Um Ano Mais

A VIDA DE UM CASAL QUASE sexagenário na Inglaterra pode não ser muito interessante – e de fato não é. Ele, Tom, é um engenheiro geólogo que, bem… faz buracos. Ela, Gerri, é uma psicóloga que, por vezes, leva para casa as frustrações dos pacientes. Um Ano Mais, de Mike Leigh, acompanha Tom e Gerri em um ano de suas vidas. Não é “o” ano, e nem os 365 dias mais incríveis de suas existências. É apenas mais um.
A cotidianidade do filme é perceptível quando quase todas as cenas acontecem no ambiente doméstico. O sentido de começo, meio e fim não existe em Um Ano Mais. O início não é marcado por um grande acontecimento que muda a vida dos personagens principais, e sequer o final, que apenas encerra o ciclo que começou na primavera e vai até o inverno seguinte.
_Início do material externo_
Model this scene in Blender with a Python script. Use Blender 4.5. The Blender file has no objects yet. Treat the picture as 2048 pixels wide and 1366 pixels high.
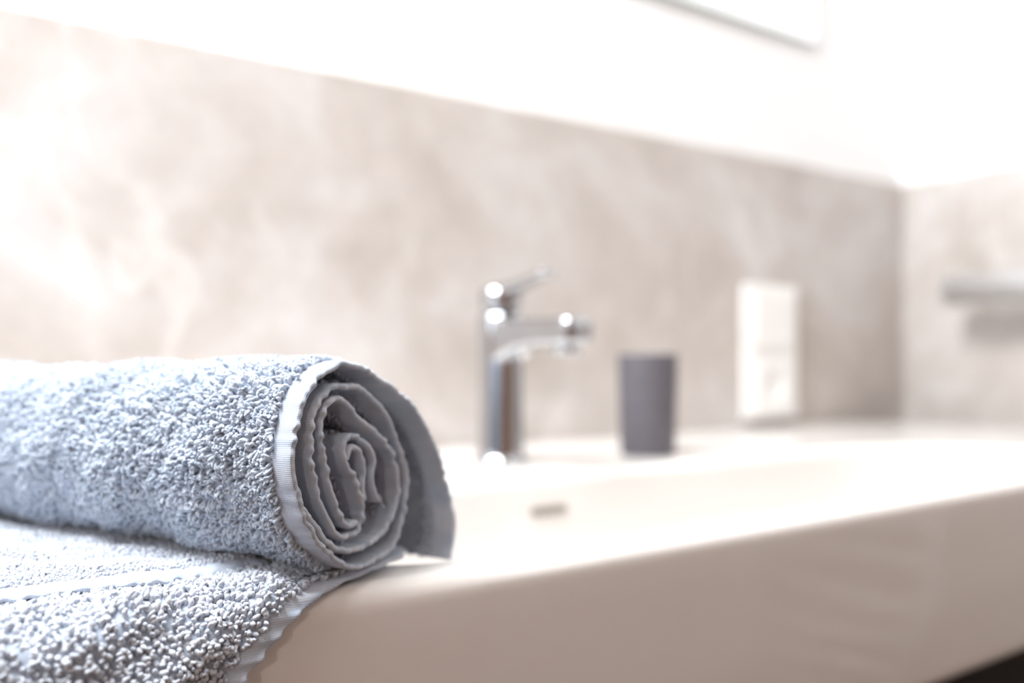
import bpy, bmesh, math, random
import numpy as np
from mathutils import Vector, Matrix

sc = bpy.context.scene
PI = math.pi
rng = np.random.default_rng(7)
random.seed(7)

# ------------------------------------------------------------------ camera
CZ = 0.962                      # camera height; the basin rim lies 92 mm lower
SN, CS = 0.549, 0.8358          # sine and cosine of the camera's heading
cam_d = bpy.data.cameras.new('camera')
cam = bpy.data.objects.new('camera', cam_d)
sc.collection.objects.link(cam)
cam.location = (0, 0, CZ)
cam.rotation_euler = (PI / 2, 0, -math.asin(SN))
cam_d.sensor_width = 36
cam_d.lens = 1650 / 2048 * 36
cam_d.shift_y = 35 / 2048
cam_d.clip_start = 0.01
cam_d.dof.use_dof = True
cam_d.dof.focus_distance = 0.302
cam_d.dof.aperture_fstop = cam_d.lens / 9.7
sc.camera = cam
YWALL = 0.757

# ------------------------------------------------------------------ world, lamps, exposure
w = bpy.data.worlds.new('world'); sc.world = w
w.use_nodes = True
w.node_tree.nodes['Background'].inputs[0].default_value = (0.85, 0.93, 1.0, 1)
w.node_tree.nodes['Background'].inputs[1].default_value = 0.6
sc.view_settings.view_transform = 'Standard'
sc.view_settings.look = 'None'
sc.view_settings.gamma = 1
sc.view_settings.use_curve_mapping = False
sc.view_settings.exposure = -0.38

def area(name, loc, target, sx, sy, power, col):
    d = bpy.data.lights.new(name, 'AREA'); d.shape = 'RECTANGLE'
    d.size, d.size_y, d.energy, d.color = sx, sy, power, col
    o = bpy.data.objects.new(name, d); sc.collection.objects.link(o)
    o.location = loc
    o.rotation_euler = (Vector(target) - Vector(loc)).to_track_quat('-Z', 'Y').to_euler()
    return o
def point(name, loc, power, rad, col):
    d = bpy.data.lights.new(name, 'POINT'); d.energy, d.shadow_soft_size, d.color = power, rad, col
    o = bpy.data.objects.new(name, d); sc.collection.objects.link(o); o.location = loc
    return o
# big ceiling light, daylight from the window in the left wall, a small wall lamp behind the camera
area('ceiling_panel_light', (-0.45, 0.36, 2.38), (-0.40, 0.42, 0), 0.9, 0.6, 52, (0.955, 0.98, 1.0))
area('window_daylight', (-1.42, 0.22, 1.55), (0.3, 0.42, 1.0), 0.7, 1.0, 8, (0.80, 0.90, 1.0))
area('upper_wall_fill', (-0.30, YWALL - 0.28, CZ + 1.18), (-0.30, YWALL - 0.10, 0.9), 1.2, 0.06, 30, (0.93, 0.97, 1.0))  # added unseen strip light, brightens the upper wall, ledge and towel top
point('small_lamp', (-0.76, -0.80, CZ + 0.40), 13, 0.014, (1.0, 0.91, 0.82))
point('spot_right', (0.9, -0.3, 2.25), 2, 0.03, (1.0, 0.96, 0.9))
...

Os nomes dos protagonistas podem lembrar o gato e rato do desenho animado, mas as semelhanças param aí. Tom e Gerri têm, na verdade, o que todos desejamos alcançar quando chegarmos à maturidade: um amor sereno, que se completa.

Mas este não é um filme sobre amor – ao menos, não totalmente. É um filme sobre companheirismo, amizade, maturidade, solidão, família, morte, felicidade e tantos outros assuntos que surgem à mesa dos anfitriões, que sempre recebem amigos para refeições regadas a vinho e risadas.
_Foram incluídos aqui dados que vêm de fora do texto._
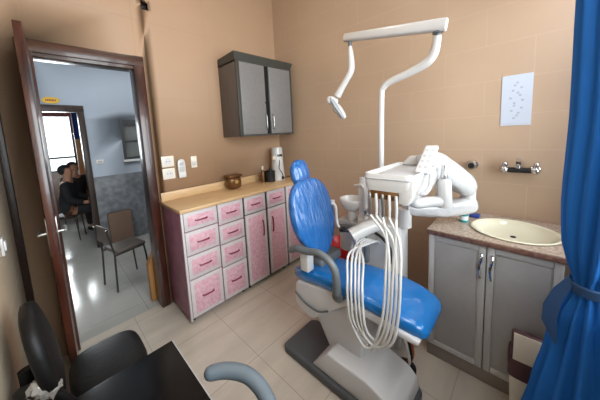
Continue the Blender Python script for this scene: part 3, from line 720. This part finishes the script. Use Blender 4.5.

Jim Broadbent e Ruth Sheen têm uma química notável, que faz com que pareçam um casal de verdade. Mas o destaque vai para Lesley Manville, que interpreta a carente e solitária Mary, colega de trabalho de Gerri. Vale citar ainda a ótima Imelda Staunton, que aparece brevemente como uma das pacientes da psicóloga, em uma atuação carrancuda e dura – no bom sentido.
É impossível não fazer um paralelo entre Um Ano Mais e o filme anterior de Leigh, Simplesmente Feliz, verdadeiros opostos. Enquanto o primeiro acompanha o cotidiano de um casal feliz de forma quase melancólica, o segundo (que, na verdade, veio primeiro) acompanha a solteirona Pauline, que tinha motivos suficientes para ficar triste, insiste em sorrir em todas as cenas.
No caso deste novo longa, é possível dizer que é um filme sobre nada e tudo ao mesmo tempo. Pouca coisa de fato acontece, mas o diretor aposta em cenas cotidianas para imprimir, nos olhares mais sutis, os laços de amizade e afeto. Um brinde a isso.
São três caipirinhas e meia, garçom.